I have been going through Pinter's A Book of Abstract Algebra recently and one question bugs me more than any other.
When discussing the properties of permutations on a general set $A$, he asks
Let $A$ be a finite set, and $B$ a subset of $A$. Let $G$ be the subset of $S_A$ (the symmetric group on $A$) consisting of all the permutations $f$ on $A$ such that $f(x)\in B$ for all $b\in B$. Prove that G is a subgroup of $S_A$.
I am fine with this, and I prove it this way:
i) if $f,g\in G$, then $(f\circ g)(x)=f(g(x))$, but $g(x)$ takes every $b\in B$ to some element in $B$. Similarly, if $f(x)$ takes in only the output of $g$, it will map all $b\in B$ to some element of $B$. Thus, $G$ is closed under composition of functions.
ii) Clearly, if $f$ takes any $b\in B$ to some element of $B$, then the same must be true for the permutations that "undoes" what $f$ did. Therefore, $f^{-1}$ is also in $G$.
From this, we can conclude $G$ is a subgroup of $S_A$.
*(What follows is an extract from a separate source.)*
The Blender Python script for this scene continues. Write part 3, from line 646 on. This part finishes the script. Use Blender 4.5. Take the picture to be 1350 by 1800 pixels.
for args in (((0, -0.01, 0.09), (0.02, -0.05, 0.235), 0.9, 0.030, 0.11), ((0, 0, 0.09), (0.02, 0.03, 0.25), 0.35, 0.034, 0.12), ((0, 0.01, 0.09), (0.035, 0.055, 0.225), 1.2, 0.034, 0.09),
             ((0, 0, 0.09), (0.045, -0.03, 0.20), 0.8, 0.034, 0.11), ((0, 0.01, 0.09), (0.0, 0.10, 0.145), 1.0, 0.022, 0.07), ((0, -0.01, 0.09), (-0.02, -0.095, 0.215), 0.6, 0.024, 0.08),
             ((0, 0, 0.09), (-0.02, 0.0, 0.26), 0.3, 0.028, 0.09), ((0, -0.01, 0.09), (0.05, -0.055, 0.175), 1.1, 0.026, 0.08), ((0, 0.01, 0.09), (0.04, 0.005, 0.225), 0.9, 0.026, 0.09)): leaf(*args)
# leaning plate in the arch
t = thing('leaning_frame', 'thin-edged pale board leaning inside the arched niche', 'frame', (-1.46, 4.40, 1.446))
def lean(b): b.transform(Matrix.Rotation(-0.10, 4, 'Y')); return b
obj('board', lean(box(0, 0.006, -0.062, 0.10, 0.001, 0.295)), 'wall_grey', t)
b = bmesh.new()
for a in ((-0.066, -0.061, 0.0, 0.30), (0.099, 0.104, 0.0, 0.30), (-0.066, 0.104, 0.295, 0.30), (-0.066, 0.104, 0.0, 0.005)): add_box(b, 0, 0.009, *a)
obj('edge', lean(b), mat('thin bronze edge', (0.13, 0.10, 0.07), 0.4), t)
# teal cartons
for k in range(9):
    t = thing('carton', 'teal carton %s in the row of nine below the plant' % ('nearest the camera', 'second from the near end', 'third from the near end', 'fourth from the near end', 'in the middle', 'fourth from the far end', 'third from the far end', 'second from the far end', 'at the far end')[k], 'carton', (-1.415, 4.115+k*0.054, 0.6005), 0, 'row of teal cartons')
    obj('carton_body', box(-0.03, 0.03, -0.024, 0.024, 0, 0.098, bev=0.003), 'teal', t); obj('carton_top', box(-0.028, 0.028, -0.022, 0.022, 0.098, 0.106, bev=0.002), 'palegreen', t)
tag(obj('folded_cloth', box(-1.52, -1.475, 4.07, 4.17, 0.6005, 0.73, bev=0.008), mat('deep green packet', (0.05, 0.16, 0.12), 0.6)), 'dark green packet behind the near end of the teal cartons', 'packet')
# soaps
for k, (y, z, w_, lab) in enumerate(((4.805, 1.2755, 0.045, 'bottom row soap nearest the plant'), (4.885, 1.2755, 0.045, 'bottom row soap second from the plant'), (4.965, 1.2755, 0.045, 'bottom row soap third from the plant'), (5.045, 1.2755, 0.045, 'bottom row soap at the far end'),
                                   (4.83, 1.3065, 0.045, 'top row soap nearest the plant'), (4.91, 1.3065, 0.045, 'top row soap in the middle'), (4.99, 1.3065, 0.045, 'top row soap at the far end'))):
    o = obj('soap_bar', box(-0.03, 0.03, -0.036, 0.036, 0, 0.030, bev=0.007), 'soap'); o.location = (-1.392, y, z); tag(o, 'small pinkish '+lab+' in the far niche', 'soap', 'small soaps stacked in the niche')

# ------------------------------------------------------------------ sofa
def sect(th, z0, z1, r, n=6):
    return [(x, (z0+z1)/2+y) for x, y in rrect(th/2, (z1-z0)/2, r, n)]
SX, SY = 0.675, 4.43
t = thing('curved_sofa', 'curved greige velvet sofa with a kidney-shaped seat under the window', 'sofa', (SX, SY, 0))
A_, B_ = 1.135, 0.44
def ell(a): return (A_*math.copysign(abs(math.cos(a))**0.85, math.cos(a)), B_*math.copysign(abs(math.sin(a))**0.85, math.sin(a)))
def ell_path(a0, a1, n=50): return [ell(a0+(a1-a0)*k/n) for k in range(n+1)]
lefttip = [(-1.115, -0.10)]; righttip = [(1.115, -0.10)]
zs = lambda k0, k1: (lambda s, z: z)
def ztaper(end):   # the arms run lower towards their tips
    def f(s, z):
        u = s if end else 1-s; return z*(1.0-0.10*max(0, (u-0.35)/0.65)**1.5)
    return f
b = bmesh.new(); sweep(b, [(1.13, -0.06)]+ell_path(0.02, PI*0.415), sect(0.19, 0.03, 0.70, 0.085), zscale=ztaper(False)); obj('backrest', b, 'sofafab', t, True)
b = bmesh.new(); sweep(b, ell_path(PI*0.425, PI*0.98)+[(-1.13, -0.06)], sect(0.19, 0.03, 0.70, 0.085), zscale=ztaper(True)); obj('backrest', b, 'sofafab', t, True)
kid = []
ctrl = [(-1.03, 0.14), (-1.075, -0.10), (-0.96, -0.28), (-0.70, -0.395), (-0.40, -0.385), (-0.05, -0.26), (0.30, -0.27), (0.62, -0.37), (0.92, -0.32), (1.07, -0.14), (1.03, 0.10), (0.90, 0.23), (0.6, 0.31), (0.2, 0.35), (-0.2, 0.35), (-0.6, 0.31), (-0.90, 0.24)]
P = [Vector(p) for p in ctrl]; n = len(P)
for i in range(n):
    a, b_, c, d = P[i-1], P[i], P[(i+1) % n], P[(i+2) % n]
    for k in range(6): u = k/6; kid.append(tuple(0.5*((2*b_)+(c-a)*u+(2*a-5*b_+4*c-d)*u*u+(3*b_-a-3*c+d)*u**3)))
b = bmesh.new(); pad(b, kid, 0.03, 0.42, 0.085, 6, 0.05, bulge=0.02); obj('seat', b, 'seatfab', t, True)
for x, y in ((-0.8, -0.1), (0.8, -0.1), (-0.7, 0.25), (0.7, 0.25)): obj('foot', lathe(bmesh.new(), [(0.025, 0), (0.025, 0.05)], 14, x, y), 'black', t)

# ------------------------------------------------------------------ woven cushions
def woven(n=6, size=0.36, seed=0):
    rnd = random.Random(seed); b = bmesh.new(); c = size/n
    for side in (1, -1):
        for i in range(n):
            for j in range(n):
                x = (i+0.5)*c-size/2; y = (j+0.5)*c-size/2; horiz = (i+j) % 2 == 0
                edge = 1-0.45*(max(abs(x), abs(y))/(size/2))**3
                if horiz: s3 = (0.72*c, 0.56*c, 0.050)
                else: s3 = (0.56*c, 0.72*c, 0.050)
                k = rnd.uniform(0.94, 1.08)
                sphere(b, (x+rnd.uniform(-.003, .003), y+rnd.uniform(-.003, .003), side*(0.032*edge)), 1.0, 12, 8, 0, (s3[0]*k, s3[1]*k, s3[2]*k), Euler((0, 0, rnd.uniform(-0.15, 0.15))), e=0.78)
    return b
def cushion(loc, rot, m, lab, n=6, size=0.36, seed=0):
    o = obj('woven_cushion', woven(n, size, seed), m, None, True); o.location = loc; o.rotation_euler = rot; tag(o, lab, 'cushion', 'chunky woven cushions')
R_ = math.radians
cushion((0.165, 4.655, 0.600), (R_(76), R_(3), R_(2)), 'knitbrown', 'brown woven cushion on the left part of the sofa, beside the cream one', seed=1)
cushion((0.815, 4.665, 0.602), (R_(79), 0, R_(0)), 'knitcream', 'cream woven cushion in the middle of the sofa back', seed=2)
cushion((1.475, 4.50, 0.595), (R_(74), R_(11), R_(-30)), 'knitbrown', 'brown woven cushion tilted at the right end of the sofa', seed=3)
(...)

The thing I do not understand is how this conclusion changes if $A$ is an infinite set. Pinter says there exists a counterexample to this, but I cannot find one. I.e., if $A$ an infinite set, it is not always true that $G$ is a subgroup of $S_A$.
Also, is my above proof valid; am I missing anything? It does not seem like I am using the assumption that $A$ is a finite set, so something tells me there must be a mistake somewhere.
Thank you in advance for any response.
edit: wording
Best Answer
Suppose $A$ is the set of integers and $B$ the set of positive integers. Then the shift function $f$ that maps $n$ to $n+1$ maps $B$ to itself but its inverse doesn't.
Now go back to your proof and see where you should use the finiteness of $A$.